Mirror-as-a-canvas works exceptionally well for outdoor landscape compositions. Within that, its use is only limited by your imagination (have a play with the technique in your back yard/ garden, at different times of day). Plastic mirrors are usable, but glass mirrors give better quality reflection. An art easel effects the look of the mirror being a canvas in your shot, and allows you to easily change mirror height and angles. A big mirror gives more scope in composition. Effective shots are easier to obtain. Even with planning, setup can take a while until you really begin to see what your shot is about.
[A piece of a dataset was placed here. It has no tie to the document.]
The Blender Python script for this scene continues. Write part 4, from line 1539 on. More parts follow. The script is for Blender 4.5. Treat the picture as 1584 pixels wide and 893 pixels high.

For that reason, work on simple, flat terrain to start with. I learned the hard way, shooting from a steep bank in terribly hot weather, unable to use my tripod, and having to find shooting angles to make a smallish mirror give the size of reflection that the shot needed. And to ensure that you're getting a crisp focus into the mirror, make sure there's no light reflections coming off the mirror into the lens. Get a good focus on your mirror first. Then, find where you need to position the camera to apply that focus, suiting how you want your background focus to look.